Problem description
Only the lines from the start of the data through the line with "ZE = (528.1-PY)*S" belong in the copy. Restate them word for word, minus the pictures.

===== Given data

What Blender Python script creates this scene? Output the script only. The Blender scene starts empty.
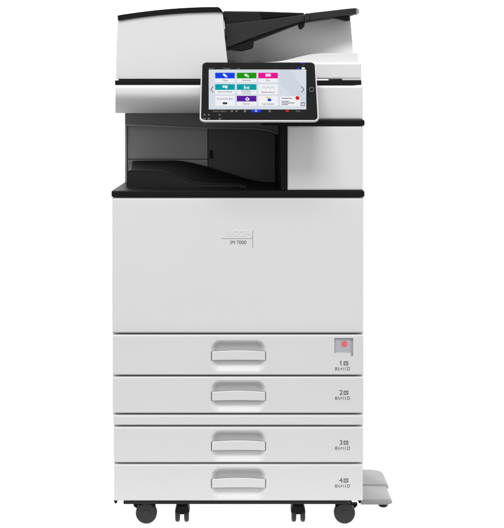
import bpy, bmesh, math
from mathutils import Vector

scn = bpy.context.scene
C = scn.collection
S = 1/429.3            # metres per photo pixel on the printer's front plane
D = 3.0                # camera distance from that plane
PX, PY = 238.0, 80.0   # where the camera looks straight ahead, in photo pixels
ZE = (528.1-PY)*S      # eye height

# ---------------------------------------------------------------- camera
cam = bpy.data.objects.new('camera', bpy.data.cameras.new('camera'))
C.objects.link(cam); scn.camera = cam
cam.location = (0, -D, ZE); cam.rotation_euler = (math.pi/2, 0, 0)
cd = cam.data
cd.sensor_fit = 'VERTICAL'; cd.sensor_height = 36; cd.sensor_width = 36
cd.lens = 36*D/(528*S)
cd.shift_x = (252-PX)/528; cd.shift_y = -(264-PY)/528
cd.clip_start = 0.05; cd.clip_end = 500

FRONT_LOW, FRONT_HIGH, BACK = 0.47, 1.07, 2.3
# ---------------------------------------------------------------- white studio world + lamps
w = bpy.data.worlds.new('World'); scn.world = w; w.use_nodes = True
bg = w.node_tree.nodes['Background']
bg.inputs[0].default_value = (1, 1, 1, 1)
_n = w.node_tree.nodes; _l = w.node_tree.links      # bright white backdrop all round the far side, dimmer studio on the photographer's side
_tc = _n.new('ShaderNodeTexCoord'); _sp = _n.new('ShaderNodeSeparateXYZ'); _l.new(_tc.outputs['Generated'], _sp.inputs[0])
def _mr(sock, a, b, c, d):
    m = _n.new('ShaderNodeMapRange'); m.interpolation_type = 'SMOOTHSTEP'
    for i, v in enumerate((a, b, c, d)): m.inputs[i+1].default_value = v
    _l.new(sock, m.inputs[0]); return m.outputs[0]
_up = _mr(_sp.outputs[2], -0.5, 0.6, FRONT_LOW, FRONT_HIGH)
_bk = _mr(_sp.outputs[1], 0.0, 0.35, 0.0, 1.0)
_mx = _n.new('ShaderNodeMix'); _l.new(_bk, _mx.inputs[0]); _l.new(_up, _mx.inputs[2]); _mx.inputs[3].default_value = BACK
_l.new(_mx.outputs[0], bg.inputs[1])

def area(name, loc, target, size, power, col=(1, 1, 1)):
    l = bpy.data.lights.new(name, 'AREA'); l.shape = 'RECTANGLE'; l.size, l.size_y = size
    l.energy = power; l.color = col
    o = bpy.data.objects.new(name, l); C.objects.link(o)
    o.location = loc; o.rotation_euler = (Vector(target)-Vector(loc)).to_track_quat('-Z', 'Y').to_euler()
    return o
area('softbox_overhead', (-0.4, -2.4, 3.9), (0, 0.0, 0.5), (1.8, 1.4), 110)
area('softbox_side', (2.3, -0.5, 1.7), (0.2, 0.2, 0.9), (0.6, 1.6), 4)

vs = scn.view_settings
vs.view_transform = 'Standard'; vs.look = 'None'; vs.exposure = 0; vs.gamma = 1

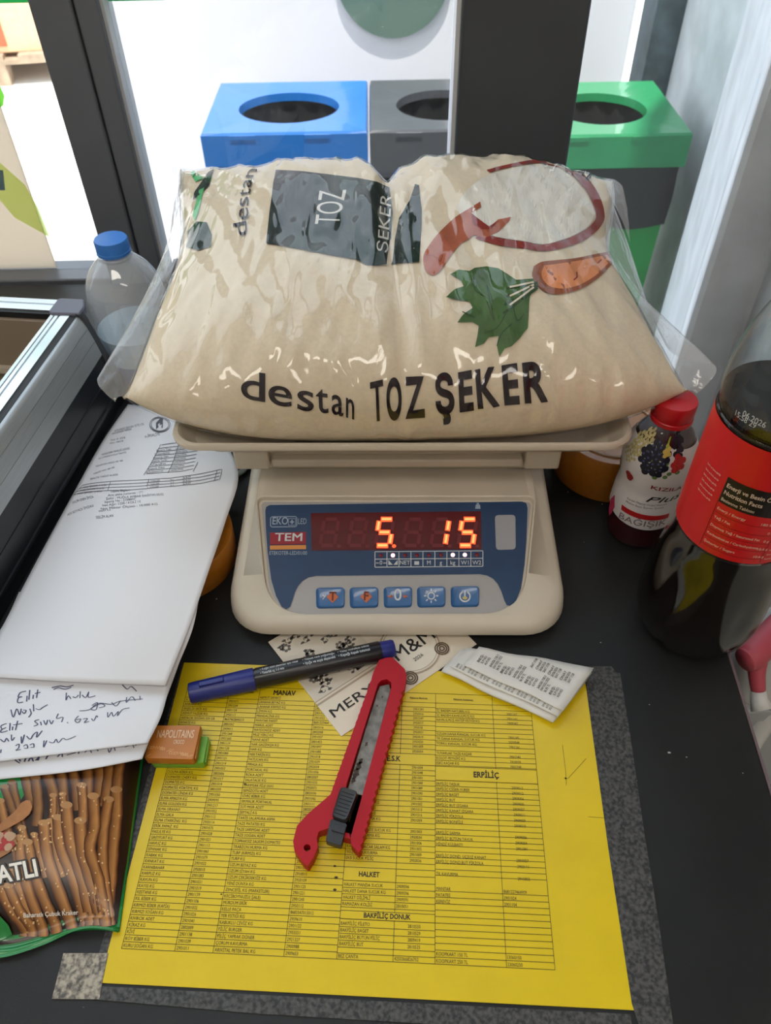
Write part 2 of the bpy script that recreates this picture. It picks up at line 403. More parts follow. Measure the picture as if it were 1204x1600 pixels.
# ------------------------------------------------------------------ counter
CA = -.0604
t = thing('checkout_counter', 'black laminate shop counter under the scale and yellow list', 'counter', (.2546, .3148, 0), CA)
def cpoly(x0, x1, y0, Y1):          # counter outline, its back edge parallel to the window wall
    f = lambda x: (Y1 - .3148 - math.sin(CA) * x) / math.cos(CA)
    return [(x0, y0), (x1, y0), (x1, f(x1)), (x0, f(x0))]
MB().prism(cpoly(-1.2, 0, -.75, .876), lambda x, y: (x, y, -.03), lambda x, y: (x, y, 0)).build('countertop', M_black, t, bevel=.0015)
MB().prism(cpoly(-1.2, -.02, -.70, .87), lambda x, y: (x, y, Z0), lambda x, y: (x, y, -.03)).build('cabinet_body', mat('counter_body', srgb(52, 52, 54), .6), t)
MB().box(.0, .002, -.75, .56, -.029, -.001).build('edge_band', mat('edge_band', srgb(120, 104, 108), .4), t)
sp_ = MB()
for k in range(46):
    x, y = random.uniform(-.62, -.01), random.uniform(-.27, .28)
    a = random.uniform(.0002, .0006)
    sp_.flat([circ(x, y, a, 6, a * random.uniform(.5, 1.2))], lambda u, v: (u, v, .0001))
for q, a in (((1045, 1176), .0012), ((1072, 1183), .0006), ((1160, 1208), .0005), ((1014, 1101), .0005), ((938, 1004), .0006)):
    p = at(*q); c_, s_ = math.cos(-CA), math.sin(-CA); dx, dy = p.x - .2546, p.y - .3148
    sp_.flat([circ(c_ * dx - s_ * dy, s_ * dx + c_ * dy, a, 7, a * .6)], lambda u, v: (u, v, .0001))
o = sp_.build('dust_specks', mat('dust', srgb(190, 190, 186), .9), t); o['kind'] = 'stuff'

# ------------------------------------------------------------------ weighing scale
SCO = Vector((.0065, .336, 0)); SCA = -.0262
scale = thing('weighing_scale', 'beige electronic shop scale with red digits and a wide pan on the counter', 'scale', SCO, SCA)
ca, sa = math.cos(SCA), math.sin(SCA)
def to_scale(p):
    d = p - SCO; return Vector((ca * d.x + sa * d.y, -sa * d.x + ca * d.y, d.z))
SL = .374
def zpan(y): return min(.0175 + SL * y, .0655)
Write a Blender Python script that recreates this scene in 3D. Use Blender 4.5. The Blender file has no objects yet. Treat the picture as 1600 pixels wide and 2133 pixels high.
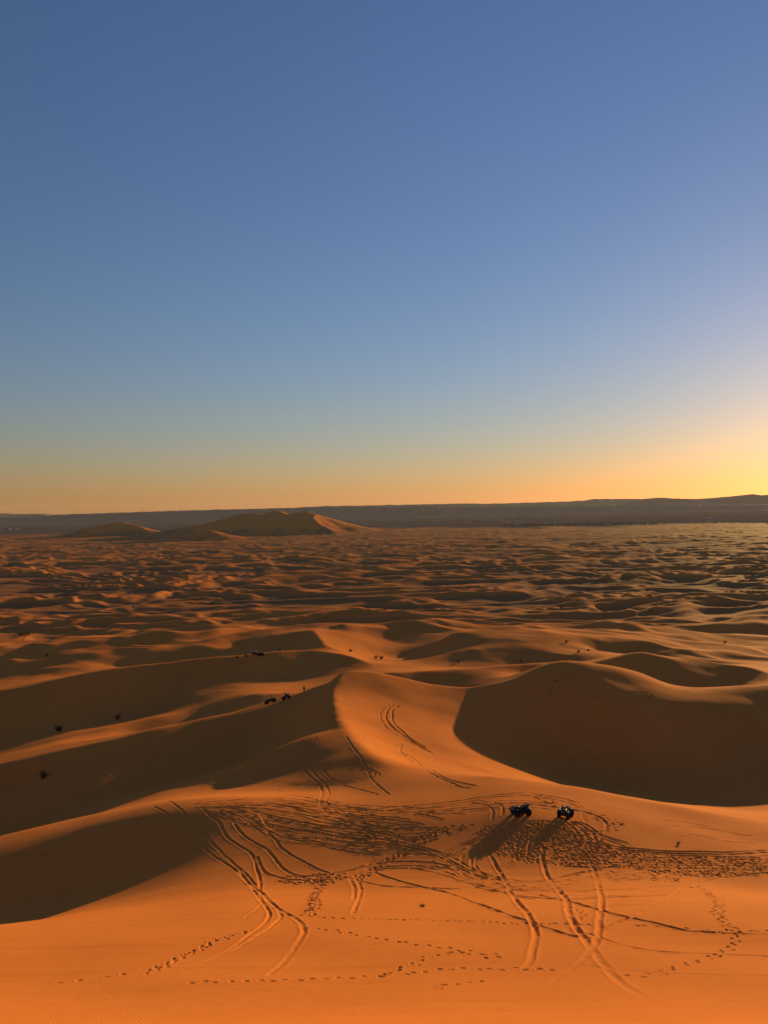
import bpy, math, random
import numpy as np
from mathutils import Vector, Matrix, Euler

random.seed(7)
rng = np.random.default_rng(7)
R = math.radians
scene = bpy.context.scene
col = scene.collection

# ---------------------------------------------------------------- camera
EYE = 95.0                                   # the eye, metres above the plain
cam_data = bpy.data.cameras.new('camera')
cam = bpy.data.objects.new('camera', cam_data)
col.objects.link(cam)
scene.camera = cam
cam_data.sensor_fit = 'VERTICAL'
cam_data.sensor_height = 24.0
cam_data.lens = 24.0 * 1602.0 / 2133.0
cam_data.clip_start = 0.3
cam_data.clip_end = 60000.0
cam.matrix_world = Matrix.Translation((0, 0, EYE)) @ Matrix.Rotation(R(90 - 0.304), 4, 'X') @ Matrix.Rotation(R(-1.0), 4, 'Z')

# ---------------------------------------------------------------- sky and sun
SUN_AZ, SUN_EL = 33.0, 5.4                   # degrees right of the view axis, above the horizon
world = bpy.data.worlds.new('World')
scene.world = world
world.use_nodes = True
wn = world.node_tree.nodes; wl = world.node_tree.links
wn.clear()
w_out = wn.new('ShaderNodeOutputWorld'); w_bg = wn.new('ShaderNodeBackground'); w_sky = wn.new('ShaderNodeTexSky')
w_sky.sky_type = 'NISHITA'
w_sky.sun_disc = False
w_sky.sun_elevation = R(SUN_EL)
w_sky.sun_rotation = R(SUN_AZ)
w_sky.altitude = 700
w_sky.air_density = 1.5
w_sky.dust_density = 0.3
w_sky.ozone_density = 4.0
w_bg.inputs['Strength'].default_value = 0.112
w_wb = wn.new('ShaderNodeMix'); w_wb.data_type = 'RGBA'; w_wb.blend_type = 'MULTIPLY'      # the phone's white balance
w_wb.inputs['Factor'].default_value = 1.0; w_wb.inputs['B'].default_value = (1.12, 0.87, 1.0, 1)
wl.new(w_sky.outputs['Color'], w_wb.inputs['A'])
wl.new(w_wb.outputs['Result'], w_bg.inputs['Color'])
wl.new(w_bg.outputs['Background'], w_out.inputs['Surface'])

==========

Exercise response
What Blender Python script creates this scene? Output the script only. The Blender scene starts empty.
import bpy, bmesh, math
from mathutils import Vector

scn = bpy.context.scene
C = scn.collection
S = 1/429.3            # metres per photo pixel on the printer's front plane
D = 3.0                # camera distance from that plane
PX, PY = 238.0, 80.0   # where the camera looks straight ahead, in photo pixels
ZE = (528.1-PY)*S      # eye height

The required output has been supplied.